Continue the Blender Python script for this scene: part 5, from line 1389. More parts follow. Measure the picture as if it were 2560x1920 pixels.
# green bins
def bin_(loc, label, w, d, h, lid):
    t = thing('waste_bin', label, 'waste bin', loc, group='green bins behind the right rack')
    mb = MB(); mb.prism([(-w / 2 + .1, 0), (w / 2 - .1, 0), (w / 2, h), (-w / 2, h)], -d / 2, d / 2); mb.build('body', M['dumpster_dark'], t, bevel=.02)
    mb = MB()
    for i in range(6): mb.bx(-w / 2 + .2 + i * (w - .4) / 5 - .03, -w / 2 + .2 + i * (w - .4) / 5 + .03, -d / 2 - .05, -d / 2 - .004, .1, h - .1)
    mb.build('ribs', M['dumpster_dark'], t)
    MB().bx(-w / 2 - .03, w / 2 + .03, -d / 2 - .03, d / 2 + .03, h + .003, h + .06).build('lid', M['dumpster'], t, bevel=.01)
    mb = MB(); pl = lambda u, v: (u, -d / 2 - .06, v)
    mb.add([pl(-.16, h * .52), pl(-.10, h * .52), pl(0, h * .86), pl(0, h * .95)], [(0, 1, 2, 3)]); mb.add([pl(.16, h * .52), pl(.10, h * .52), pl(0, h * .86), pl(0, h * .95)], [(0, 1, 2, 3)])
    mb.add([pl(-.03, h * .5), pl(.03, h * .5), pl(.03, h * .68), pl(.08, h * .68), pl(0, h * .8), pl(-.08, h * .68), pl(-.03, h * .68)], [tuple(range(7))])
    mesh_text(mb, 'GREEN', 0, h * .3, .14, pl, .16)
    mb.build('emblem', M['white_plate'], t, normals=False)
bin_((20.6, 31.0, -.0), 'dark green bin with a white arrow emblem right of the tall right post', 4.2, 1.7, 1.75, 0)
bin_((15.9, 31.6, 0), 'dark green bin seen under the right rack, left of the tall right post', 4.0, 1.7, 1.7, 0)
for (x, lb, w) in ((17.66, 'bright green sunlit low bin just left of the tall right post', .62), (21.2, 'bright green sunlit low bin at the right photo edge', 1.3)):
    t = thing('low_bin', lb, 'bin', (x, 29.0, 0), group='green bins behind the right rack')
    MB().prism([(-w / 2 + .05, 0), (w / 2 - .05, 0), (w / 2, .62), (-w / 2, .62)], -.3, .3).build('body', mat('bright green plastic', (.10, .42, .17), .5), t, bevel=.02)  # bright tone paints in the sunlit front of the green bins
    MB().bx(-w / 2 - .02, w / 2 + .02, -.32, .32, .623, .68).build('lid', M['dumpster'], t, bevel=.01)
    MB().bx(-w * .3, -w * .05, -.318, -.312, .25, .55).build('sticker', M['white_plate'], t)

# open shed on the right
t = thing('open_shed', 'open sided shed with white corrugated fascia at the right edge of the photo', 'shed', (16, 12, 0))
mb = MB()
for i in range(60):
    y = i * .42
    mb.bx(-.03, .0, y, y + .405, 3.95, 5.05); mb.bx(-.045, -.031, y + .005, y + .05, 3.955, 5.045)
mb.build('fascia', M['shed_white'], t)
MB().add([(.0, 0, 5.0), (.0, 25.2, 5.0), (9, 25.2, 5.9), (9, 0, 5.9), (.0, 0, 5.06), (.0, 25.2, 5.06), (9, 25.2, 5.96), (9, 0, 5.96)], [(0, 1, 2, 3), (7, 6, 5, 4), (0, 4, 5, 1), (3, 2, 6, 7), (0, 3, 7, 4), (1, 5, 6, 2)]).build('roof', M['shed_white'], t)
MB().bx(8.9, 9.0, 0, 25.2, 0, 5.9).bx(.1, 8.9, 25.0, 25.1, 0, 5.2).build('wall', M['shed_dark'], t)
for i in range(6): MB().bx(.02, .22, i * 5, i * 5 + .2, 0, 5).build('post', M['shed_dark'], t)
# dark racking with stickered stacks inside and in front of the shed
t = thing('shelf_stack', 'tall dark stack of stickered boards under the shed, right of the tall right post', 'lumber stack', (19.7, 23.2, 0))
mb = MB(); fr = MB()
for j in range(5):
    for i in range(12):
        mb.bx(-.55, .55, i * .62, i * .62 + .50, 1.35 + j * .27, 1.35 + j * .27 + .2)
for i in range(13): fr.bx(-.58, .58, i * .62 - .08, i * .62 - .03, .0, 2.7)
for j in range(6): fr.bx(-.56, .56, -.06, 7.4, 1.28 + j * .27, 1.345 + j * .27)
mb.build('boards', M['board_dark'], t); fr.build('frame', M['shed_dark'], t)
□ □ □
Instruction: Print the listing above in full, exactly as it is.

Expected answer:
Continue the Blender Python script for this scene: part 5, from line 1389. More parts follow. Measure the picture as if it were 2560x1920 pixels.
# green bins
def bin_(loc, label, w, d, h, lid):
    t = thing('waste_bin', label, 'waste bin', loc, group='green bins behind the right rack')
    mb = MB(); mb.prism([(-w / 2 + .1, 0), (w / 2 - .1, 0), (w / 2, h), (-w / 2, h)], -d / 2, d / 2); mb.build('body', M['dumpster_dark'], t, bevel=.02)
    mb = MB()
    for i in range(6): mb.bx(-w / 2 + .2 + i * (w - .4) / 5 - .03, -w / 2 + .2 + i * (w - .4) / 5 + .03, -d / 2 - .05, -d / 2 - .004, .1, h - .1)
    mb.build('ribs', M['dumpster_dark'], t)
    MB().bx(-w / 2 - .03, w / 2 + .03, -d / 2 - .03, d / 2 + .03, h + .003, h + .06).build('lid', M['dumpster'], t, bevel=.01)
    mb = MB(); pl = lambda u, v: (u, -d / 2 - .06, v)
    mb.add([pl(-.16, h * .52), pl(-.10, h * .52), pl(0, h * .86), pl(0, h * .95)], [(0, 1, 2, 3)]); mb.add([pl(.16, h * .52), pl(.10, h * .52), pl(0, h * .86), pl(0, h * .95)], [(0, 1, 2, 3)])
    mb.add([pl(-.03, h * .5), pl(.03, h * .5), pl(.03, h * .68), pl(.08, h * .68), pl(0, h * .8), pl(-.08, h * .68), pl(-.03, h * .68)], [tuple(range(7))])
    mesh_text(mb, 'GREEN', 0, h * .3, .14, pl, .16)
    mb.build('emblem', M['white_plate'], t, normals=False)
bin_((20.6, 31.0, -.0), 'dark green bin with a white arrow emblem right of the tall right post', 4.2, 1.7, 1.75, 0)
bin_((15.9, 31.6, 0), 'dark green bin seen under the right rack, left of the tall right post', 4.0, 1.7, 1.7, 0)
for (x, lb, w) in ((17.66, 'bright green sunlit low bin just left of the tall right post', .62), (21.2, 'bright green sunlit low bin at the right photo edge', 1.3)):
    t = thing('low_bin', lb, 'bin', (x, 29.0, 0), group='green bins behind the right rack')
    MB().prism([(-w / 2 + .05, 0), (w / 2 - .05, 0), (w / 2, .62), (-w / 2, .62)], -.3, .3).build('body', mat('bright green plastic', (.10, .42, .17), .5), t, bevel=.02)  # bright tone paints in the sunlit front of the green bins
    MB().bx(-w / 2 - .02, w / 2 + .02, -.32, .32, .623, .68).build('lid', M['dumpster'], t, bevel=.01)
    MB().bx(-w * .3, -w * .05, -.318, -.312, .25, .55).build('sticker', M['white_plate'], t)

# open shed on the right
t = thing('open_shed', 'open sided shed with white corrugated fascia at the right edge of the photo', 'shed', (16, 12, 0))
mb = MB()
for i in range(60):
    y = i * .42
    mb.bx(-.03, .0, y, y + .405, 3.95, 5.05); mb.bx(-.045, -.031, y + .005, y + .05, 3.955, 5.045)
mb.build('fascia', M['shed_white'], t)
MB().add([(.0, 0, 5.0), (.0, 25.2, 5.0), (9, 25.2, 5.9), (9, 0, 5.9), (.0, 0, 5.06), (.0, 25.2, 5.06), (9, 25.2, 5.96), (9, 0, 5.96)], [(0, 1, 2, 3), (7, 6, 5, 4), (0, 4, 5, 1), (3, 2, 6, 7), (0, 3, 7, 4), (1, 5, 6, 2)]).build('roof', M['shed_white'], t)
MB().bx(8.9, 9.0, 0, 25.2, 0, 5.9).bx(.1, 8.9, 25.0, 25.1, 0, 5.2).build('wall', M['shed_dark'], t)
for i in range(6): MB().bx(.02, .22, i * 5, i * 5 + .2, 0, 5).build('post', M['shed_dark'], t)
# dark racking with stickered stacks inside and in front of the shed
t = thing('shelf_stack', 'tall dark stack of stickered boards under the shed, right of the tall right post', 'lumber stack', (19.7, 23.2, 0))
mb = MB(); fr = MB()
for j in range(5):
    for i in range(12):
        mb.bx(-.55, .55, i * .62, i * .62 + .50, 1.35 + j * .27, 1.35 + j * .27 + .2)
for i in range(13): fr.bx(-.58, .58, i * .62 - .08, i * .62 - .03, .0, 2.7)
for j in range(6): fr.bx(-.56, .56, -.06, 7.4, 1.28 + j * .27, 1.345 + j * .27)
mb.build('boards', M['board_dark'], t); fr.build('frame', M['shed_dark'], t)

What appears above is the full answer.